La menace du « portail blanc » en bibliothèque paraît s’éloigner …

h-20-1301822-1225352169Parmi les proposition les plus contestables qui ont été émises au cours du débat au Parlement sur la Loi Hadopi figure celle de l’instauration d’un « portail blanc » pour filtrer les accès publics WiFi à Internet et les limiter à une liste de sites validés a priori, pour éviter l’accès à des contenus illégaux.

Cette proposition avait été formulée par la Ministre de la Culture, Christine Albanel, à l’occasion de son audition par la Commission des lois de l’Assemblée nationale, le 17 février dernier, en s’appuyant sur des travaux déjà en cours au niveau du Conseil Général des Technologies de l’Information (CGTI).

J’avais déjà eu l’occasion de réagir à cette idée de portail blanc et de pointer les menaces que ce système de filtrage pouvait faire peser sur l’exercice de nos missions. L’IABD a par ailleurs fermement pris position contre le portail blanc, au nom des professionels de l’information qu’elle représente (communiqué ici et argumentaire là).

Il semblerait à présent que la menace du portail blanc s’éloigne … au moins pour un temps.

Interrogée à ce sujet à l’occasion d’une réunion du groupe UMP sur le projet Hadopi, la Ministre a déclaré avoir finalement abandonné l’idée d’une liste blanche pour les hotspots WiFi.

À bien y réfléchir, pour les sites Wi-Fi, à vrai dire, j’ai le sentiment que c’est très incommode d’aller pirater depuis une borne dans un jardin, ce n’est pas terrible en termes de débit, nous a confiée la ministre. Et je pense qu’il vaut mieux avoir recours à la voie de l’injonction et de demander à une collectivité de sécuriser ses bornes et de faire confiance au fait que c’est très peu pratique et avoir recours à des dispositifs pare-feu. »

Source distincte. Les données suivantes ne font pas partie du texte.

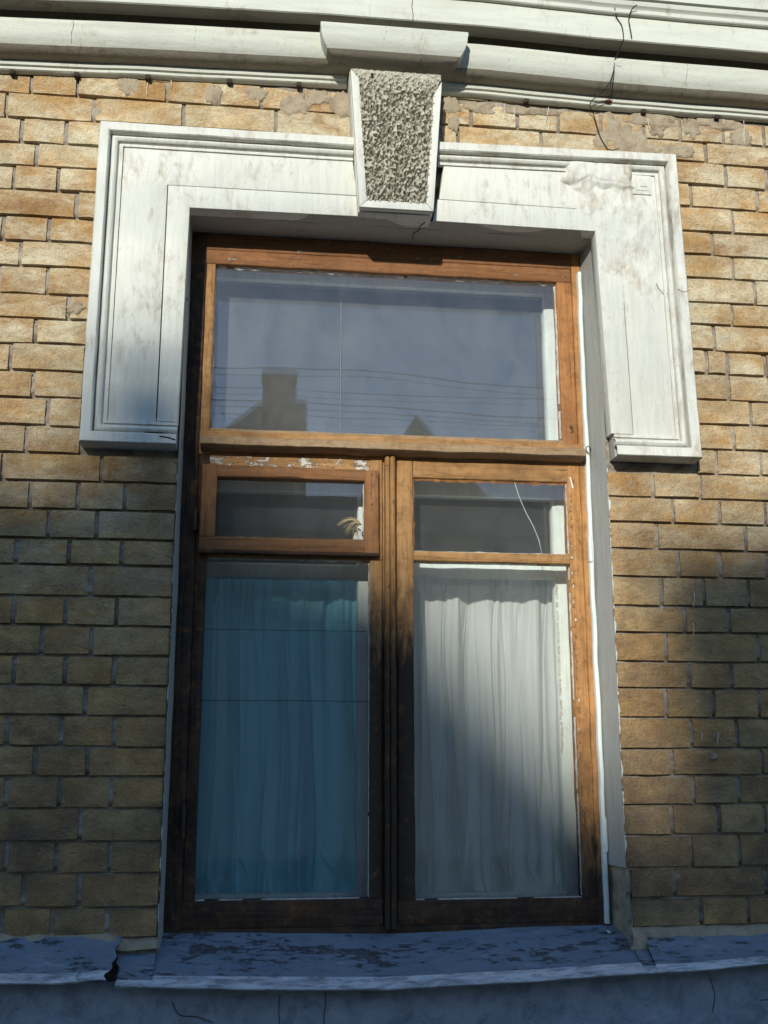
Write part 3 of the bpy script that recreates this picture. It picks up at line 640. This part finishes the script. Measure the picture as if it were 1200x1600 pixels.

Petite citation qui en dit quand même long sur le mode de raisonnement ministériel et la place accordée à la question des droits et libertés dans le débat. Il n’y a plus qu’ à espérer que les jardins publics ne deviennent pas trop confortables et que le débit des connections WiFi en bibliothèque n’augmente pas trop vite ! On croit rêver quand même !

Et cela laisse une question en suspens pour les bibliothèques. Certes le filtrage a priori de nos accès WiFi n’est plus à l’ordre du jour. Mais la Ministre envisage que l’Hadopi puisse nous enjoindre d’utiliser certains moyens techniques « labellisés » pour sécuriser les connections. A quels coûts ? Selon quelles modalités ? Toutes les collectivés seront-elles capables de répondre à ces demandes ?

Et qui nous dit que ces moyens techniques Hadopi ne comprendront pas des systèmes de filtrage qui seront des fomes insidueuses de « portail blanc » ?

L’IABD a également produit une synthèse sur les risques que la Loi Hadopi comporte en termes d’engagement de la responsabilité des établissements fournisseurs d’accès publics à Internet, qui pointe ces aspects (et d’autres tout aussi réjouissants).

L’abandon du portail ne devrait pas nous dispenser dans la profession de réfléchir sur la question des usages d’internet dans nos établissements et la manière de mettre en avant le rôle que nous pouvons jouer dans la formation et l’accompagnement des usagers. Comment montrer aux pouvoirs publics que les bibliothèques ne sont pas des zones de non-droit, mais des espaces d’usage maîtrisé d’Internet ?

A lire également sur ce sujet pour élargir la perspective, cette étude de Reporters Sans frontrières qui vient d’épingler 12 pays mettant en place d’inquiétantes mesures de filtrage d’Internet.

Parmi ces pays figure l’Australie qui étudie un projet de loi imposant  » tous les fournisseurs d’accès de filtrer la connexion internet dans chaque foyer afin d’écarter tout contenu « inapproprié », au nom de la lutte contre la pédopornographie et la diffamation et pour la défense du droit d’auteur« . Un portail blanc en somme …

Et la Corée du Sud qui est accusée de recourir à des « moyens disproportionnés de régulation », susceptibles de déboucher sur des « atteintes graves à la confidentialité« . Comme avec la riposte graduée d’Hadopi …

Avons-nous vraiment envie que la France figure sur ce type de listes ?

(PS : alors que je m’apprêtais à publier ce texte, je tombe sur ce billet « Le gouvernement veut surveiller Internet, et alors« , écrit par une personne sûrement moins émotive que moi, qui donne des arguments intéressants dans l’autre sens).